My own dog over a stranger? Pfft, it doesn’t even qualify as a choice. Even in a case of a strange dog and a strange person, ehh, I’m still leaning toward the dog. Sorry, but the mere fact of membership in homo sapiens doesn’t mean anything to me. I refrain from actively inflicting pain or making anyone else miserable, but that’s as far as it goes. I’m certainly not moved by quasi-religious exhortations to believe in humanity’s elevated importance.
Condemned to Retweet It
You’ve probably seen a lot of the same articles I have on the web — you know, those achingly stupid pieces about how “the ancient Egyptians communicated in what could be understood as a rudimentary form of social media!” Or, “The relationships between characters in Jane Austen’s novels reflect the ways in which we communicate through social networks!” Nothing is too staggeringly facile or utterly uninformative to be published as long as it somehow references social media, because lord knows, Facebook is the teleological endpoint to which human existence has been striving lo these interminable eons, and Twitter is the ground of all being, through our relationship to which we come to truly know ourselves.
Most of the time, I deal with the brainache by making a drinking game out of Maria Popova’s use of the word “timeless”, and in no time at all, unconsciousness claims me and the torment ends, at least until the next time I open my laptop.

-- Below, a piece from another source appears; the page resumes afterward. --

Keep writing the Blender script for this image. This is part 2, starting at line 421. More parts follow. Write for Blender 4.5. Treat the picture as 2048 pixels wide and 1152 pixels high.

But do you know how to recognize when you’ve really spent way too much time obsessing over gadgets and filtering the world through a narrow, tech-related prism? When you write shit like this in earnest:
This is kind of blowing my mind…because of the compression of history, I’d always assumed all these people were around the same age. But in thinking about it, all startups need young people…Hamilton, Lafayette, and Burr were perhaps the Gates, Jobs, and Zuckerberg of the War.
Yes. The Revolutionary War as a Silicon Valley start-up. What a totally illuminating metaphor that in no way sounds myopic or narcissistic. Holy fuck. Maria, save me.